Açın Beşiktaş'ın önünü

Türk futbolu ve Beşiktaş camiasının içinde yıllarımı geçirdim. Bu esnada 8 güzide kulübümüzün başkanlığını yaptım. Tabii ki futbola hizmette birçok tecrübe edindim. Yıllar geçtikçe şunu öğrendim ki ''Taşıma su ile değirmen dönmez'' futbol kulüpleri için de önemli bir gerçek.

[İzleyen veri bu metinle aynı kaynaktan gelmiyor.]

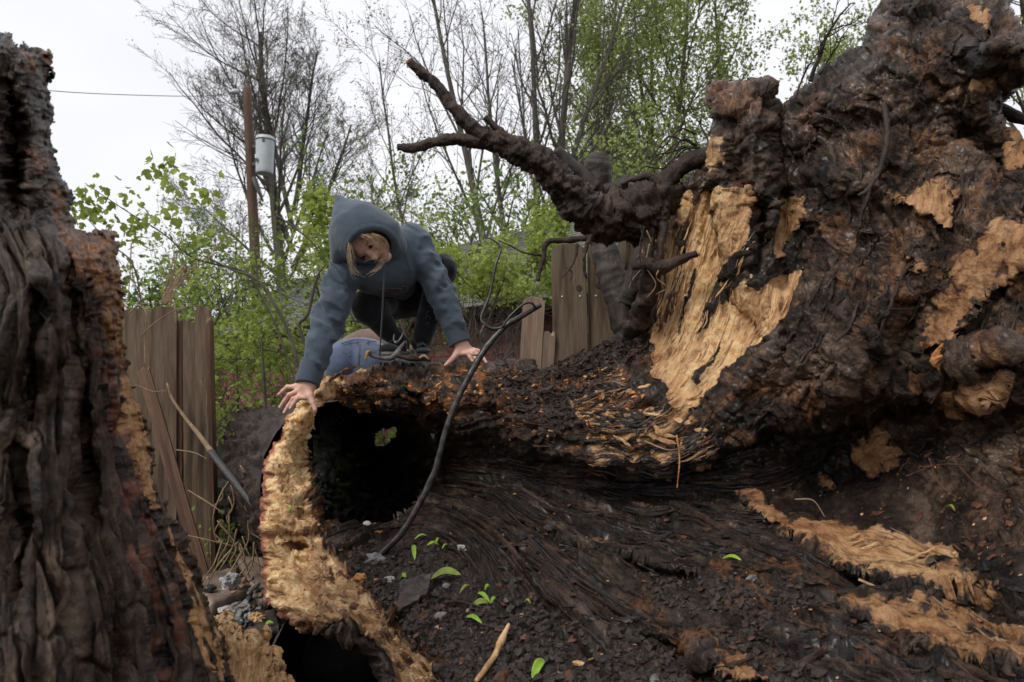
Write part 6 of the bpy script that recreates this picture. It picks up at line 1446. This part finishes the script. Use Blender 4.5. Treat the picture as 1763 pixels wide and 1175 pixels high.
def shoe(heel, toe, ank, w=.042):
    heel, toe, ank = map(np.asarray, (heel, toe, ank)); f_ = toe - heel; f_[2] *= .3; L = np.linalg.norm(f_); f_ /= L; s_ = np.cross(f_, (0, 0, 1.)); s_ /= np.linalg.norm(s_); u_ = np.cross(s_, f_)
    def g(p):
        d = ell(p, heel + f_ * .03 + u_ * .01, (.036, .05, .036), np.stack([s_, f_, u_], 1)); d = smin(d, ell(p, toe - f_ * .045, (w, .062, .030), np.stack([s_, f_, u_], 1)), .03)
        d = smin(d, caps(p, heel + f_ * .045 + u_ * .03, ank, .036, .034), .03); d = smax(d, -((p - heel) @ u_) - .024, .006)
        return d
    lo = np.minimum.reduce([heel, toe, ank]) - .08; hi = np.maximum.reduce([heel, toe, ank]) + .08
    V, q = nets(g, lo, hi, .0045); root_ = part('shoe', V, q, M['shoe'], pe)
    def so(p):
        d = smin(ell(p, heel + f_ * .03 - u_ * .02, (.038, .052, .03), np.stack([s_, f_, u_], 1)), ell(p, toe - f_ * .045 - u_ * .02, (w + .003, .066, .03), np.stack([s_, f_, u_], 1)), .03)
        d = smin(d, caps(p, heel + f_ * .03 - u_ * .02, toe - f_ * .05 - u_ * .02, .035, .035), .01)
        return smax(smax(d, ((p - heel) @ u_) + .016, .004), -((p - heel) @ u_) - .034, .004)
    V2, q2 = nets(so, lo, hi, .0045); part('sole', V2, q2, M['sole'], root_)
    for k in range(5):
        c = toe - f_ * (.075 + .014 * k) + u_ * (.040 + .004 * k); v, q_, t = rtube([c - s_ * .022 - u_ * .012, c + u_ * .004, c + s_ * .022 - u_ * .012], [.0024, .0024], 6, .008); part('lace', v, q_, M['rib'], root_, tris=t)
    c = toe - f_ * .135 + u_ * .055
    for sg in (-1, 1):
        v, q_, t = rtube([c, c + s_ * sg * .02 + u_ * .016, c + s_ * sg * .034 + u_ * .002, c + s_ * sg * .02 - u_ * .006, c + f_ * .004], [.0022, .0022], 6, .006); part('lace', v, q_, M['rib'], root_, tris=t)
        v, q_, t = rtube([c, c + s_ * sg * .014 + f_ * .02 - u_ * .006, c + s_ * sg * .022 + f_ * .04 - u_ * .02], [.0022, .002], 6, .006); part('lace', v, q_, M['rib'], root_, tris=t)
    return V, root_
V1, s1 = shoe(P(695, 600, 3.10), P(662, 603, 2.92), P(676, 574, 3.04))
V2, s2 = shoe(P(722, 596, 3.12), P(730, 611, 2.90), P(727, 578, 3.04))
def swoosh(VV, par, pl, wd):
    c = catmull([(a, b, 0) for a, b in pl], 16); w = np.interp(np.linspace(0, 1, 16), np.linspace(0, 1, len(wd)), wd); pts = np.array([surf(VV, a, b, .0015) for a, b, _ in c])
    for _ in range(3): pts[1:-1] = (pts[:-2] + 2 * pts[1:-1] + pts[2:]) / 4
    T = np.gradient(pts, axis=0); T /= np.linalg.norm(T, axis=1)[:, None]; vw = pts - CAM; vw /= np.linalg.norm(vw, axis=1)[:, None]; s_ = np.cross(T, vw)
    rows = [pts + s_ * w[:, None] * k - vw * z for k, z in ((-1, 0), (-1, .0015), (0, .0022), (1, .0015), (1, 0))]; V = np.array(rows).reshape(-1, 3)
    q = [(a * 16 + i, a * 16 + i + 1, (a + 1) * 16 + i + 1, (a + 1) * 16 + i) for a in range(4) for i in range(15)]; part('logo', V, q, M['logo'], par)
swoosh(V1, s1, [(679,575),(677,584),(681,591),(688,585),(692,578),(695,570)], [.001, .006, .0085, .006, .003, .0006])
swoosh(V2, s2, [(702,604),(699,596),(700,586)], [.004, .006, .001])
# hands
def hand(fingers, thumb, wrist, knk, r=.0092, par=pe, label=None):
    segs = []
    for i, f_ in enumerate(fingers):
        segs.append((f_[0], f_[1], r, r * .93, .004)); segs.append((f_[1], f_[2], r * .93, r * .84, .003)); segs.append((f_[2], f_[3], r * .84, r * .68, .003))
    segs += [(thumb[0], thumb[1], r * 1.5, r * 1.15, .008), (thumb[1], thumb[2], r * 1.12, r * .82, .003)]
    pts = np.array([s_[0] for s_ in segs] + [s_[1] for s_ in segs] + [wrist])
    def g(p):
        d = None
        for i, f_ in enumerate(fingers):
            e = caps(p, wrist + (f_[0] - fingers[1][0]) * .35, f_[0], .019, .0125); d = e if d is None else smin(d, e, .010)
        d = smin(d, caps(p, wrist - (knk - wrist) * .55, wrist, .027, .025), .02)
        d = smin(d, caps(p, wrist, thumb[0], .018, .014), .012)
        for a, b, ra, rb, k in segs: d = smin(d, caps(p, a, b, ra, rb), k)
        for f_ in fingers: d = smin(d, np.linalg.norm(p - f_[1], axis=-1) - r * .99, .004)
        return d
    V, q = nets(g, pts.min(0) - .045, pts.max(0) + .045, .0023); V = relax(V, q, 1); o = part('hand', V, q, M['skin'], par)
    for f_ in list(fingers) + [thumb]:
        c = f_[-1]; dr = f_[-1] - f_[-2]; dr /= np.linalg.norm(dr); vw = c - CAM; vw /= np.linalg.norm(vw); nn = -vw - dr * (-vw @ dr); nn += np.array((0, 0, .8)); nn -= dr * (nn @ dr); nn /= np.linalg.norm(nn); ss = np.cross(dr, nn)
        v, f2 = ICO1; part('fingernail', c - dr * .001 + nn * r * .62 + (v[:, :1] * ss * .0048 + v[:, 1:2] * dr * .0062 + v[:, 2:] * nn * .0012), None, M['nailskin'], o, tris=f2)
def fl(b, m, t, d, arch=.012):
    B, T = P(*b, d[0]), P(*t, d[2]); m1 = P(b[0] * .5 + m[0] * .5, b[1] * .5 + m[1] * .5, d[1]) ; 
    M1 = P(b[0] + (m[0] - b[0]) * .95, b[1] + (m[1] - b[1]) * .95, d[1]) + np.array((0, 0, arch)) ; M2 = P(*(np.array(m) * .45 + np.array(t) * .55), (d[1] + d[2]) / 2) + np.array((0, 0, arch * .55))
    return [B, M1, M2, T]
hand([fl((508, 666), (494, 672), (481, 679.5), (2.70, 2.70, 2.72)), fl((513, 673), (497, 686), (482.5, 701), (2.69, 2.68, 2.69)), fl((519, 680), (504, 693), (489.5, 710.5), (2.685, 2.67, 2.67)), fl((526, 685), (512, 692), (500, 703), (2.68, 2.665, 2.66))],
     [P(533, 681, 2.675), P(538, 693, 2.665), P(542.5, 705.5, 2.66)], P(529, 664, 2.70), P(516, 676, 2.69))
hand([fl((796, 609), (805, 614), (813.5, 622), (2.90, 2.87, 2.86)), fl((802, 606), (813, 614), (823, 625), (2.905, 2.88, 2.86)), fl((807, 603.5), (818, 610), (828, 620), (2.915, 2.89, 2.87)), fl((808, 600), (824, 610), (837, 624.5), (2.93, 2.91, 2.89))],
     [P(786, 610, 2.90), P(776, 621, 2.88), P(767, 629, 2.87)], P(794, 593, 2.92), P(802, 605, 2.91))

# ---------------------------------------------------------------- the second person, bending behind the log
p2 = thing('person', 'person in blue jeans and a brown top squatting behind the log, back turned', 'person', P(620, 690, 3.95))
hc2 = P(616, 628, 3.95)
def jeans(p):
    a, b = hc2 + (-.075, -.02, -.0), hc2 + (.075, -.02, 0)
    d = smin(ell(p, a, (.11, .13, .135)), ell(p, b, (.11, .13, .135)), .025); d = smin(d, ell(p, hc2 + (0, .06, .07), (.15, .12, .09)), .05)
    for s_, c in ((-1, a), (1, b)):
        k = c + np.array((s_ * .12, .42, .02)); d = smin(d, caps(p, c, k, .10, .065), .03); d = smin(d, caps(p, k, c + np.array((s_ * .06, .05, -.26)), .06, .045), .02)
    return d - .003 * fbm(p[..., 0] * 12, p[..., 1] * 12, p[..., 2] * 20, 3, ridged=True)
V, q = nets(jeans, hc2 - (.35, .25, .38), hc2 + (.35, .58, .24), .010); JV = V; jn = part('jeans', V, q, M['jeans'], p2)
deco('seam', [(618, 590), (618, 610), (617, 632)], .0022, 'dkrock', JV, jn); deco('waistband', [(588, 592), (605, 586), (622, 585), (648, 589)], .004, 'jeans', JV, jn)
deco('pocket', [(588, 606), (598, 609), (606, 604)], .002, 'dkrock', JV, jn); deco('pocket', [(628, 604), (636, 609), (646, 606)], .002, 'dkrock', JV, jn)
for x_ in (600, 613, 632): deco('belt_loop', [(x_, 584), (x_, 591)], .004, 'jeans', JV, jn, 4)
def shirt(p):
    d = smin(ell(p, hc2 + (0, .13, .105), (.155, .13, .085)), caps(p, hc2 + (.02, .18, .09), hc2 + (.05, .52, .08), .13, .145), .05)
    for s_ in (-1, 1): d = smin(d, smin(caps(p, hc2 + (.05 + s_ * .15, .52, .1), hc2 + (.05 + s_ * .22, .68, -.08), .05, .045), caps(p, hc2 + (.05 + s_ * .22, .68, -.08), hc2 + (.05 + s_ * .12, .82, -.22), .045, .035), .02), .03)
    return d - .004 * fbm(p[..., 0] * 14, p[..., 1] * 9, p[..., 2] * 14, 3)
V, q = nets(shirt, hc2 - (.4, .05, .35), hc2 + (.45, .95, .32), .012); part('top', V, q, M['shirt'], p2)
V, q = nets(lambda p: smin(ell(p, hc2 + (.06, .72, .06), (.075, .095, .09)), caps(p, hc2 + (.05, .55, .08), hc2 + (.06, .7, .06), .05, .045), .02), hc2 + (-.1, .45, -.1), hc2 + (.2, .88, .2), .008); part('head', V, q, M['skin'], p2)
V, q = nets(lambda p: smax(ell(p, hc2 + (.06, .71, .075), (.085, .1, .095)), -(p - (hc2 + (.06, .78, 0))) @ np.array((0, -.5, 1.)), .01), hc2 + (-.1, .45, -.1), hc2 + (.2, .88, .25), .008); part('hair', V, q, M['hair'], p2)
for s_ in (-1, 1):
    V, q = nets(lambda p: smin(ell(p, hc2 + (s_ * .135, .10, -.28), (.04, .12, .035)), ell(p, hc2 + (s_ * .135, .04, -.25), (.038, .05, .045)), .02), hc2 + (s_ * .135 - .07, -.08, -.36), hc2 + (s_ * .135 + .07, .26, -.16), .008); part('shoe', V, q, M['shoe'], p2)
    c = hc2 + np.array((.05 + s_ * .12, .84, -.24))
    V, q = nets(lambda p: smin(ell(p, c, (.035, .045, .018)), smin(smin(caps(p, c, c + (-.025, .075, -.01), .009, .007), caps(p, c, c + (-.008, .085, -.01), .009, .007), .006), smin(caps(p, c, c + (.01, .083, -.01), .009, .007), smin(caps(p, c, c + (.027, .072, -.01), .008, .006), caps(p, c, c + (-s_ * .05, .03, -.005), .01, .008), .006), .006), .006), .01), c - .11, c + .11, .006); part('hand', V, q, M['skin'], p2)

Beşiktaş'ta yöneticilik yaptığım dönemde kulübümüzün borç rakamı 100 milyon dolara yaklaştığını üzülerek gözlemlemiştim. 'Bu paralar nasıl ödenecek' derken bankalardan alınan 75 milyon dolarlık kredinin borçların kapanması teklifim kabul görmemişti. Çilek değil, ekşi elma 'Gelsin Gutiler, Quaresmalar, Simaolar, Fernandesler' derken Beşiktaş'ın paraları har vurup harman savruldu. Taraftarların istediği çilekler alınarak bu ekşi elmalara hasret kaldık! Quaresma, Guti geldiğinde biz yöneticilere de İnönü Stadı'nda kurulan sahnenin önünde tahta sandalyeler konulmuştu. Beşiktaş'ın o dönem ödenebilir borcu bugün 500 Milyon dolara çıkarken tabii ki içim acıyor. Sadece Beşiktaş değil kulüplerimizin yüzde 99'u borç batağı içinde yüzüyor. Yeni spor yasasıyla değişimin olumlu yönde olacağını umut ediyorum. Tabii ki artık Kulüplerimiz artık altyapılarını güçlendirmeli, geleceğe yatırım yapmalı... Beşiktaş için birçok transfer haberlerini her gün takip ediyorum. Yine çilekler havada uçuşuyor. Kulübün ekonomisi kötüyken yöneticilere yıldız futbolcu transfer yapma baskısı tabii ki de gelecekte yine büyük tahribatlara neden olacak. Son birkaç yılda Beşiktaş'ın altyapısından genç yetenekler fışkırdı. Rıdvan, Ersin sıfır lirayken artık önemli Avrupa kulüplerinin transfer listesindeler. Emirhan, Serdar gibi gençler bu sezon görev aldılar ve çıktıkları birçok maçta Beşiktaş'ı başarıyla temsil ettiler. İsmael'den isteğim Valerien İsmael, Beşiktaş'a hava getirdi. Beşiktaş taraftarı onu benimsedi ve son alınan 3-0 yenilgiye rağmen desteğini esirgemedi.